Aim: A line counts if it contains the string "picture"; say how many such lines there are, giving only the number.

Data lines:

◇ ◇ ◇

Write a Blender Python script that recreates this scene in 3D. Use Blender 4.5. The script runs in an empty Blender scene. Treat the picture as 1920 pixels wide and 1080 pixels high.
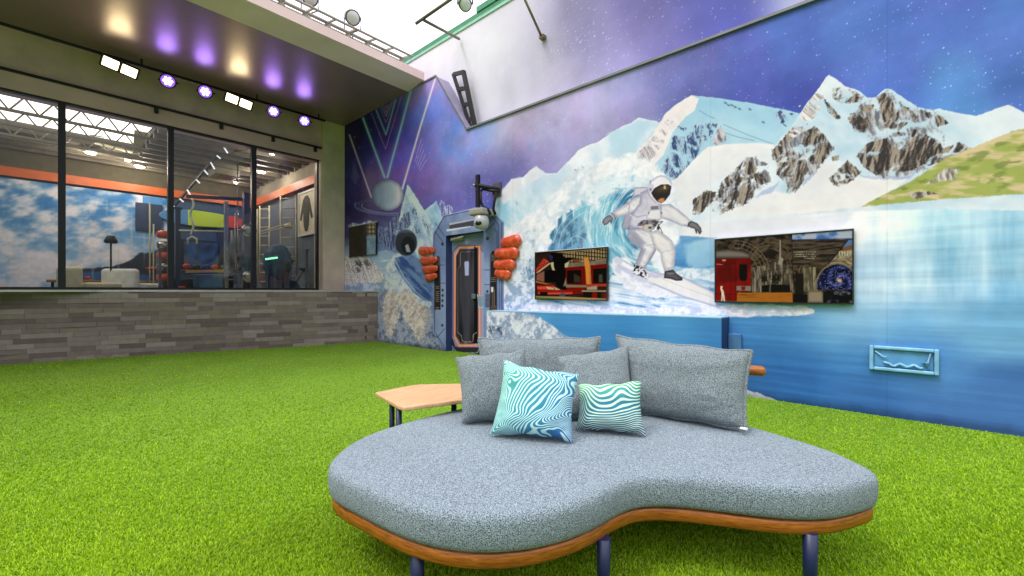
import numpy as np, math
# ------------------------------------------------------------------ camera model shared by camera and wall layout
F_PX, HZ, CX, CAMH = 795.0, 545.0, 960.0, 1.15
U = (0.7465, -0.6654)      # wall direction (world X) written in camera right / forward
V = (0.6654, 0.7465)       # world Y in camera right / forward
def to_px(x, y, z):
    cr = U[0]*x + V[0]*y; cd = U[1]*x + V[1]*y
    return CX + F_PX*cr/cd, HZ - F_PX*(z-CAMH)/cd
def on_y(px, py, Y):        # point of the plane y=Y seen at a photo pixel
    r = (px-CX)/F_PX; t = Y/(V[0]*r+V[1])
    return ((U[0]*r+U[1])*t, Y, CAMH+(HZ-py)/F_PX*t)
def on_x(px, py, X):
    r = (px-CX)/F_PX; t = X/(U[0]*r+U[1])
    return (X, (V[0]*r+V[1])*t, CAMH+(HZ-py)/F_PX*t)
def on_z(px, py, Z):
    t = F_PX*(CAMH-Z)/(py-HZ); r = (px-CX)/F_PX
    return ((U[0]*r+U[1])*t, (V[0]*r+V[1])*t, Z)
# ------------------------------------------------------------------ noise
def _h(ix, iy, s):
    n = (ix.astype(np.int64)*374761393 + iy.astype(np.int64)*668265263 + s*69069069) & 0xffffffff
    n = ((n ^ (n >> 13))*1274126177) & 0xffffffff
    n = ((n ^ (n >> 15))*2246822519) & 0xffffffff
    return ((n ^ (n >> 16)) & 0xffff)/65535.0
def vn(x, y, s=0):
    x = np.asarray(x, float); y = np.asarray(y, float)
    ix = np.floor(x); iy = np.floor(y); fx = x-ix; fy = y-iy
    fx = fx*fx*(3-2*fx); fy = fy*fy*(3-2*fy)
    a = _h(ix, iy, s); b = _h(ix+1, iy, s); c = _h(ix, iy+1, s); d = _h(ix+1, iy+1, s)
    return (a*(1-fx)+b*fx)*(1-fy)+(c*(1-fx)+d*fx)*fy
def fbm(x, y, s=0, o=4):
    v = 0; a = .5; t = 0
    for k in range(o):
        v = v + a*vn(x*2**k+17.3*k, y*2**k-9.1*k, s+k*31); t += a; a *= .55
    return v/t
def rid(x, y, s=0, o=4):
    v = 0; a = .5; t = 0
    for k in range(o):
        v = v + a*(1-np.abs(2*vn(x*2**k+7.3*k, y*2**k-3.1*k, s+k*13)-1)); t += a; a *= .55
    return v/t
def ss(a, b, x): 
    t = np.clip((x-a)/(b-a), 0, 1); return t*t*(3-2*t)
def mixc(a, b, t):
    a = np.asarray(a, float); b = np.asarray(b, float); t = np.asarray(t)[..., None]
    return a*(1-t)+b*t
class Cnv:
    """a picture painted on the vertices of a wall; positions are given where the photograph shows them"""
    def __init__(s, px, py, wx, wz):
        s.px, s.py, s.wx, s.wz = [np.asarray(a, float).ravel() for a in (px, py, wx, wz)]
        s.c = np.full((len(s.px), 3), 128.0)
    def field(s, pts, sig=45, idx=None, back=None):
        idx = np.arange(len(s.px)) if idx is None else idx
        w = np.full(len(idx), 1e-9); c = np.zeros((len(idx), 3)); x = s.px[idx]; y = s.py[idx]
        for (qx, qy, col) in pts:
            k = np.exp(-np.minimum(((x-qx)**2+(y-qy)**2)/(2*sig*sig), 60))+1e-4/(1+((x-qx)**2+(y-qy)**2)/sig**2)
            w += k; c += k[:, None]*np.array(col, float)
        return c/w[:, None]
    def put(s, idx, col, a):
        a = np.clip(np.asarray(a, float), 0, 1)
        if a.ndim == 0: a = np.full(len(idx), float(a))
        s.c[idx] = s.c[idx]*(1-a[:, None]) + np.asarray(col, float)*a[:, None]
    def sd(s, pts, jag=0, jf=.1, m=6, seed=0, closed=True):
        P = np.array(pts, float); m = m+jag
        lo = P.min(0)-m; hi = P.max(0)+m
        idx = np.nonzero((s.px > lo[0]) & (s.px < hi[0]) & (s.py > lo[1]) & (s.py < hi[1]))[0]
        x = s.px[idx]; y = s.py[idx]
        if jag:
            x, y = x+jag*2*(fbm(x*jf, y*jf, seed+5, 3)-.5), y+jag*2*(fbm(x*jf, y*jf, seed+9, 3)-.5)
        d = np.full(len(idx), 1e9); ins = np.zeros(len(idx), bool)
        Q = np.roll(P, -1, 0); n = len(P) if closed else len(P)-1
        for k in range(n):
            ax, ay = P[k]; bx, by = Q[k]; ex, ey = bx-ax, by-ay
            L = ex*ex+ey*ey+1e-9
            t = np.clip(((x-ax)*ex+(y-ay)*ey)/L, 0, 1)
            d = np.minimum(d, (x-ax-t*ex)**2+(y-ay-t*ey)**2)
            if closed:
                c = ((ay > y) != (by > y)) & (x < (bx-ax)*(y-ay)/((by-ay) if by != ay else 1e-9)+ax)
                ins ^= c
        d = np.sqrt(d)
        return idx, np.where(ins, d, -d) if closed else d
    def poly(s, pts, col, soft=.7, jag=0, jf=.1, a=1.0, seed=0, tex=None):
        idx, d = s.sd(pts, jag, jf, max(6, soft*2), seed)
        if len(idx) == 0: return
        al = ss(-soft, soft, d)*a
        if callable(col): col = col(idx, d)
        if tex is not None: al = al*tex(idx)
        s.put(idx, col, al)
    def line(s, pts, w, col, a=1.0, soft=.6, glow=0, gcol=None, closed=False):
        idx, d = s.sd(pts, m=w+soft+glow*2.5+1, closed=False) if not closed else s.sd(list(pts)+[pts[0]], m=w+soft+glow*2.5+1, closed=False)
        if len(idx) == 0: return
        if glow: s.put(idx, gcol or col, np.exp(-(d/glow)**2)*.55*a)
        s.put(idx, col, (1-ss(w/2-soft, w/2+soft, d))*a)
    def ell(s, cx, cy, rx, ry, col, soft=.08, a=1.0, rot=0):
        R = max(rx, ry)*1.3
        idx = np.nonzero((abs(s.px-cx) < R) & (abs(s.py-cy) < R))[0]
        x = s.px[idx]-cx; y = s.py[idx]-cy; c, q = math.cos(rot), math.sin(rot)
        x, y = (x*c+y*q)/rx, (-x*q+y*c)/ry; r = np.hypot(x, y)
        if callable(col): col = col(idx, x, y, r)
        s.put(idx, col, (1-ss(1-soft, 1+soft, r))*a)
    def stars(s, dens, seed, a=1.0, idx=None, size=.52):
        # specks on a jittered lattice in wall metres
        idx = np.arange(len(s.px)) if idx is None else idx
        for (cell, rad, p, br) in ((.11, .008, .35, 255), (.21, .013, .25, 255), (.05, .0055, .28, 225)):
            gx = s.wx[idx]/cell; gy = s.wz[idx]/cell; ix = np.floor(gx); iy = np.floor(gy)
            cxn = ix+.2+.6*_h(ix, iy, seed); cyn = iy+.2+.6*_h(ix, iy, seed+1)
            d = np.hypot(gx-cxn, gy-cyn)*cell; on = _h(ix, iy, seed+2)
            dn = p*dens[idx] if not np.isscalar(dens) else p*dens
            rr = rad*(.6+.8*_h(ix, iy, seed+3))*size
            al = np.where(on < dn, 1-ss(rr*.4, rr*1.3, d), 0)*a*(.45+.55*_h(ix, iy, seed+4))
            s.put(idx, (br, br, 255), al)

def z8(*p): return [(1270+x/3.6, 100+y/3.6) for x, y in p]
def z7(*p): return [(900+x*.3427, 230+y*.3427) for x, y in p]
def za(*p): return [(1120+x*.21296, 330+y*.21296) for x, y in p]
def z5(*p): return [(640+x/4, 130+y/4) for x, y in p]
def z6(*p): return [(640+x*.2778, 380+y*.2778) for x, y in p]
def zd(*p): return [(780+x*.213, 440+y*.213) for x, y in p]
def zf(*p): return [(800+x*.1481, 320+y*.1481) for x, y in p]

SKY = [(660,260,(34,24,84)),(660,380,(45,30,88)),(700,230,(46,26,92)),(720,300,(64,36,118)),(690,340,(70,52,118)),(740,240,(42,32,98)),
 (775,200,(112,72,185)),(800,170,(190,160,225)),(760,290,(135,92,208)),(752,310,(140,100,215)),(790,330,(128,98,180)),(745,345,(80,70,150)),(820,200,(165,160,205)),
 (822,240,(90,105,185)),(805,225,(100,115,200)),(835,290,(130,150,212)),(842,232,(82,92,160)),(870,260,(165,165,208)),(870,310,(118,130,208)),(820,360,(108,82,135)),
 (870,375,(100,115,200)),(850,340,(102,88,140)),(900,290,(160,155,205)),(930,250,(182,178,205)),(980,240,(186,180,206)),(950,320,(118,110,178)),
 (1000,290,(152,142,195)),(930,350,(82,88,165)),(1050,230,(176,170,205)),(1060,280,(158,150,200)),(1120,200,(168,160,200)),(1180,180,(148,143,195)),
 (1250,150,(125,122,180)),(1300,140,(102,103,166)),(1300,170,(86,92,166)),(1400,130,(84,94,172)),(1400,190,(76,88,172)),(1500,100,(78,102,180)),
 (1500,190,(68,84,168)),(1600,80,(82,112,188)),(1700,60,(82,110,190)),(1700,150,(78,106,186)),(1770,150,(90,132,200)),(1760,40,(82,108,188)),(1900,100,(82,115,190))]
def sky_layer(C, idx=None):
    idx = np.arange(len(C.px)) if idx is None else idx
    c = C.field(SKY, 34, idx)
    n = fbm(C.wx[idx]*1.1, C.wz[idx]*1.3, 3, 5)-.5; m = fbm(C.wx[idx]*2.7+4, C.wz[idx]*2.5, 8, 4)-.5
    c = c*(1.03+.36*n[:, None]) + np.array((22, 0, 14))*m[:, None] + (np.array((-16, 4, 18))*(ss(.48, .7, fbm(C.wx[idx]*.9, C.wz[idx]*1.9, 55, 4))*(C.px[idx] < 1000))[:, None])
    c = c + (np.array((18, 22, 26))*(rid(C.wx[idx]*1.8, C.wz[idx]*1.8, 21, 4)-.6)[:, None])
    C.put(idx, c, 1)
    C.stars(np.clip(.45+2.6*ss(.4, .66, fbm(C.wx*1.1, C.wz*1.1, 77, 3))*ss(800, 900, C.px)*(1+1.2*ss(1300, 1150, C.px)), 0, 3), 5, .85, idx)
    C.stars(np.clip(1.6*ss(840, 900, C.px)*ss(1500, 1250, C.px), 0, 2), 405, .7, idx, .42)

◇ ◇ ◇

Solution: 2